** start **
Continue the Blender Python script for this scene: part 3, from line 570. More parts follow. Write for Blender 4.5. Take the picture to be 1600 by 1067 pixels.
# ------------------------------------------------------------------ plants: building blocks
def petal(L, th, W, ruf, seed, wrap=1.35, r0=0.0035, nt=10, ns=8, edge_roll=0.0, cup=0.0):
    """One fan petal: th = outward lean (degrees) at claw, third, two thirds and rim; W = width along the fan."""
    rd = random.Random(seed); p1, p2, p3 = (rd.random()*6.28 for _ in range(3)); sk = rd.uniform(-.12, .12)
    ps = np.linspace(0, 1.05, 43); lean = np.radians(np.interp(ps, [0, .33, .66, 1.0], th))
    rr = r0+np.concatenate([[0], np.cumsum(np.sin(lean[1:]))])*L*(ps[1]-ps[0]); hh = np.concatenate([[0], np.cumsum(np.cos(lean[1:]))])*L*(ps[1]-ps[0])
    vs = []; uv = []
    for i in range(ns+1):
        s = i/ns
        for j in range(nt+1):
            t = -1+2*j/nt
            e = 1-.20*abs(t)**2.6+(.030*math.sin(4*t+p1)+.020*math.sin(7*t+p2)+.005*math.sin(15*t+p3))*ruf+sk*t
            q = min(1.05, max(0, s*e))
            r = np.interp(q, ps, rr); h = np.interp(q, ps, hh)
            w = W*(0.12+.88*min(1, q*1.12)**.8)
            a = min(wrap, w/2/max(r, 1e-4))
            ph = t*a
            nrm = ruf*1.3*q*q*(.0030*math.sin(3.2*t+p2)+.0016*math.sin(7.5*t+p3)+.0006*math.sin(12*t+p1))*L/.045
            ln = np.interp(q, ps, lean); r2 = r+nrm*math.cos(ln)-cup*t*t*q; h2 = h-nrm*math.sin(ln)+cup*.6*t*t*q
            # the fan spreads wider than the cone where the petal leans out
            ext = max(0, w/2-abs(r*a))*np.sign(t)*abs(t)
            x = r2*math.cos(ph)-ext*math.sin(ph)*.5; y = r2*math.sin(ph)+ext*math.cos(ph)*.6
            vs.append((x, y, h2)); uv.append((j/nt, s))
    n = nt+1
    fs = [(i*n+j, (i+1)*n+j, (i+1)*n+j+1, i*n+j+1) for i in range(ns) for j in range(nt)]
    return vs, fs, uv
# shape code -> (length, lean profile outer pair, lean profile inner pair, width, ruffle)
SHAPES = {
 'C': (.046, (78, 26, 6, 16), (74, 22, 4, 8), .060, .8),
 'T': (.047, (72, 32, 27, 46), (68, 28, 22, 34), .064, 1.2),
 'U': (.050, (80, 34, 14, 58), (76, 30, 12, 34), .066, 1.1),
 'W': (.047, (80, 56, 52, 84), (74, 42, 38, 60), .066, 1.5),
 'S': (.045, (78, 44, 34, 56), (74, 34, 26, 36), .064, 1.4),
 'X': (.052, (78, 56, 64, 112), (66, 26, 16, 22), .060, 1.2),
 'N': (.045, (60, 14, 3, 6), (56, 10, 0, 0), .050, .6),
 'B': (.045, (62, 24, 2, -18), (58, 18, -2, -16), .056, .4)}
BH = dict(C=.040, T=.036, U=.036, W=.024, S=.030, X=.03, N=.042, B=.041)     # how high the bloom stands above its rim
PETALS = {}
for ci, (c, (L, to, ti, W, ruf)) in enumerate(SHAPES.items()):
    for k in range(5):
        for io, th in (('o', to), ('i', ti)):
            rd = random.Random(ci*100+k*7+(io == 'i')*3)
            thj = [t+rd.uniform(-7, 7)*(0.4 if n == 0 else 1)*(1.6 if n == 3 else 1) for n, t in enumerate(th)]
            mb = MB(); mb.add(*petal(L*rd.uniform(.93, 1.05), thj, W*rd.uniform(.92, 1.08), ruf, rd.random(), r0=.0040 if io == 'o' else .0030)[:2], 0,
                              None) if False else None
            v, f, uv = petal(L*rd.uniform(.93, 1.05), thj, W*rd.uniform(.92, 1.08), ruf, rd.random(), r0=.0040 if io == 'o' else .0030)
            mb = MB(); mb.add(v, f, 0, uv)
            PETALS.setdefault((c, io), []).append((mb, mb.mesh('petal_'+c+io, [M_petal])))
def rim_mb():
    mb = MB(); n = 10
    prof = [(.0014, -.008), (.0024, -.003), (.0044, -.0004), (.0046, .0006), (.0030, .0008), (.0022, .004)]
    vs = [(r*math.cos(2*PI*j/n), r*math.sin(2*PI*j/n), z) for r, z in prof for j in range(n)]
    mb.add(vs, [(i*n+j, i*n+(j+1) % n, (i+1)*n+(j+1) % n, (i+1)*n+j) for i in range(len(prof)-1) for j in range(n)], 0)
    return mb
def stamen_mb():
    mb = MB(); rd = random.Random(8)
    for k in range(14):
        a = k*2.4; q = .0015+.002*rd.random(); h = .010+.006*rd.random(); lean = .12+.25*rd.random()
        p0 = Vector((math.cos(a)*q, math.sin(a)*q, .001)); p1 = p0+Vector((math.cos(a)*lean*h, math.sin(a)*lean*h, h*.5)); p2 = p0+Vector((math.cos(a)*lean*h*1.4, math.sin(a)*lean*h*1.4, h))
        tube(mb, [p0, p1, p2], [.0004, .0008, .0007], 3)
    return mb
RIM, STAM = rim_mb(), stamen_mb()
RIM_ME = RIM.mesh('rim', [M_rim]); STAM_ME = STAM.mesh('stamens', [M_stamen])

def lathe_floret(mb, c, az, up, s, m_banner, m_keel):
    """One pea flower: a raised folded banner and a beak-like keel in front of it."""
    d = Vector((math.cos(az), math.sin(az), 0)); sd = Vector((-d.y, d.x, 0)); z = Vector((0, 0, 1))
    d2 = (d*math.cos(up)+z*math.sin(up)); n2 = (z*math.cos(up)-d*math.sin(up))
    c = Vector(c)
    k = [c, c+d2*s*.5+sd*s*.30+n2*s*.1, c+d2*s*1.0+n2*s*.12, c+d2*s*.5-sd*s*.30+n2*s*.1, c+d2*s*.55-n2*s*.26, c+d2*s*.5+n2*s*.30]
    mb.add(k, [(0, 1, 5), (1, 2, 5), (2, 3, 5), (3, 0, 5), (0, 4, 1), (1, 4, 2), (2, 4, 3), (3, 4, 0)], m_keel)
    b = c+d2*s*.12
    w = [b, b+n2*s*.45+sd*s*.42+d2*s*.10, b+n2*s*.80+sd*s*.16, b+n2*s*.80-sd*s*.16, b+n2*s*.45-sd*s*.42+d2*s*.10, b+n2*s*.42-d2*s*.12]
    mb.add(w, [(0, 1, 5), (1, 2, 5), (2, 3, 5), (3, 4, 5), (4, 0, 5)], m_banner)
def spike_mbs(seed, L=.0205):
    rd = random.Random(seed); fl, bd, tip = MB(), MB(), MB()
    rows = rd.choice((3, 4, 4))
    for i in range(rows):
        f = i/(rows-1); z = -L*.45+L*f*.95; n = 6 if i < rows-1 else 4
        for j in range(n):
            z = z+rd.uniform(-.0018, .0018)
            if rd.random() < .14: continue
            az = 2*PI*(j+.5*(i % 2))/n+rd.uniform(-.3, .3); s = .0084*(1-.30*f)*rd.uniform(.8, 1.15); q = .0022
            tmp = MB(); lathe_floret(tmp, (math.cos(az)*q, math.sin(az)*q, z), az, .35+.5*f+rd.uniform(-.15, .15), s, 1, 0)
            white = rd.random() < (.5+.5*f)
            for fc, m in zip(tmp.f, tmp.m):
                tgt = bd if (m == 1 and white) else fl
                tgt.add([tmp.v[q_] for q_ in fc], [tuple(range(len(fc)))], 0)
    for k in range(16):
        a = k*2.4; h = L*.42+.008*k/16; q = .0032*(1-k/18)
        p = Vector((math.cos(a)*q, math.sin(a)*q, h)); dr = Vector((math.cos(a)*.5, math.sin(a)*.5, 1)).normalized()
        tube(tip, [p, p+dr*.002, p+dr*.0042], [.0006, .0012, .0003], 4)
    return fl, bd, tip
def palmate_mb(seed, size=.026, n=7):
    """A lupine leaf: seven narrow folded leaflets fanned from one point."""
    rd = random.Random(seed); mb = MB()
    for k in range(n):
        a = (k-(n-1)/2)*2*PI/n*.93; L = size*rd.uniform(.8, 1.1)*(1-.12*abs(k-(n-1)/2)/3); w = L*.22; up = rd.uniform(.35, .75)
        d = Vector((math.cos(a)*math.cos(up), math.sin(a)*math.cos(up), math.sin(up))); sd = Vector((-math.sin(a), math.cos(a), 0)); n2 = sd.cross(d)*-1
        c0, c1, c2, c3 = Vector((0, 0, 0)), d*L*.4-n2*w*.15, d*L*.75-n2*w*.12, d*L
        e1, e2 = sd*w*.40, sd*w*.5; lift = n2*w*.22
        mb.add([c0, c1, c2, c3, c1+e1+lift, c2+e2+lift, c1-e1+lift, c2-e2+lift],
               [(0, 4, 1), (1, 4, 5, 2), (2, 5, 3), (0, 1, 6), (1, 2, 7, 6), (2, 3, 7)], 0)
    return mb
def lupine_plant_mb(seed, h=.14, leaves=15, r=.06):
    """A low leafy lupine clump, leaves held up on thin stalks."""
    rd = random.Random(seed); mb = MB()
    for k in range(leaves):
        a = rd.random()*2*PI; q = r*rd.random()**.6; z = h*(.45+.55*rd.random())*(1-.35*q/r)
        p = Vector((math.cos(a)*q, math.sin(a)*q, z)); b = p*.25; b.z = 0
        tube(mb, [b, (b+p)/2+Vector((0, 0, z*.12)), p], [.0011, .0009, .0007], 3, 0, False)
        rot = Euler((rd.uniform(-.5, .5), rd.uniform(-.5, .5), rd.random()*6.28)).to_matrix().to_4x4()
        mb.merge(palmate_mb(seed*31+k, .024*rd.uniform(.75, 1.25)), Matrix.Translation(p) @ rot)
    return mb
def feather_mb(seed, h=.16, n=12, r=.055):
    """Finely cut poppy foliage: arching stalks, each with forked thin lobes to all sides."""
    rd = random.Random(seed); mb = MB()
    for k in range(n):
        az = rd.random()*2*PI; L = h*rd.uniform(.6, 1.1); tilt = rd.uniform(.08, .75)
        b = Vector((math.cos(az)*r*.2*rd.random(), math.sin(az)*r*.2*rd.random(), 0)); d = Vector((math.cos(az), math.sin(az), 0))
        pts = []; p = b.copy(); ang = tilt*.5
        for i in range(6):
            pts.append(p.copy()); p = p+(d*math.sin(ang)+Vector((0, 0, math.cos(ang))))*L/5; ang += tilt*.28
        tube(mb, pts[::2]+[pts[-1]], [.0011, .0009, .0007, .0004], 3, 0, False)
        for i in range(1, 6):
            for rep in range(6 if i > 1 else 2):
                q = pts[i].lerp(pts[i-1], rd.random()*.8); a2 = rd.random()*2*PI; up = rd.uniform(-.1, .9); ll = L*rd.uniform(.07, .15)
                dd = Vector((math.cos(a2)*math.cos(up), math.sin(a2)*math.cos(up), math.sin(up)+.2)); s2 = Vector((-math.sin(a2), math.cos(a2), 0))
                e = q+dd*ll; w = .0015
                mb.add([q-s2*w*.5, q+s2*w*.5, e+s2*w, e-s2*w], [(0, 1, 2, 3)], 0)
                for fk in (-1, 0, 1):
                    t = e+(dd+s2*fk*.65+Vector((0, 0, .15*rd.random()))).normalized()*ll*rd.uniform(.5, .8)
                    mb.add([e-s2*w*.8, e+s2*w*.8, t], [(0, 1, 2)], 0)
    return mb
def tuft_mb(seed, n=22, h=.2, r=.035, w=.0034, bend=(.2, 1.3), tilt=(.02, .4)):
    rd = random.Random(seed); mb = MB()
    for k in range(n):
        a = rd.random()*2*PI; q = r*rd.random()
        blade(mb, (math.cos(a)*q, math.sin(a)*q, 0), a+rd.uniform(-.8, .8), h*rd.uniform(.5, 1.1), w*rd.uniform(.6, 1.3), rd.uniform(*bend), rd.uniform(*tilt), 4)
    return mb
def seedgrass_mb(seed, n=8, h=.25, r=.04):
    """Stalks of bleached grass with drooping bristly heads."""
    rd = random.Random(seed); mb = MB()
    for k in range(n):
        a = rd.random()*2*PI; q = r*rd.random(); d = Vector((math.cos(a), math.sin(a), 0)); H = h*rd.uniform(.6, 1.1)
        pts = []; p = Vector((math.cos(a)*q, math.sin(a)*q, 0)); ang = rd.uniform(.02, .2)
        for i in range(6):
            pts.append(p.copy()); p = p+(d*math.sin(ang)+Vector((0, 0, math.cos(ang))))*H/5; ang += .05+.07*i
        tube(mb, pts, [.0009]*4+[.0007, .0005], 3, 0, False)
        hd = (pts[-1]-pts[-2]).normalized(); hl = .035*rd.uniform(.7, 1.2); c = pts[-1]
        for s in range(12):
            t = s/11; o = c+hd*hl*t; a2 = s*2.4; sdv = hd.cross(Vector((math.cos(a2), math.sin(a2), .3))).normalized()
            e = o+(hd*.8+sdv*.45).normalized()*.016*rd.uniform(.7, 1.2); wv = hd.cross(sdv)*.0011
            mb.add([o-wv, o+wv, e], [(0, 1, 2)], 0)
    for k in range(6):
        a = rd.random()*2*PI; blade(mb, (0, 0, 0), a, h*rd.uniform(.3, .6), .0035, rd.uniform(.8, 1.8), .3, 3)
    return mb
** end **
** Do this **
Copy each line of the preceding data that contains the string "from".

** The answer **
Continue the Blender Python script for this scene: part 3, from line 570. More parts follow. Write for Blender 4.5. Take the picture to be 1600 by 1067 pixels.
    """A lupine leaf: seven narrow folded leaflets fanned from one point."""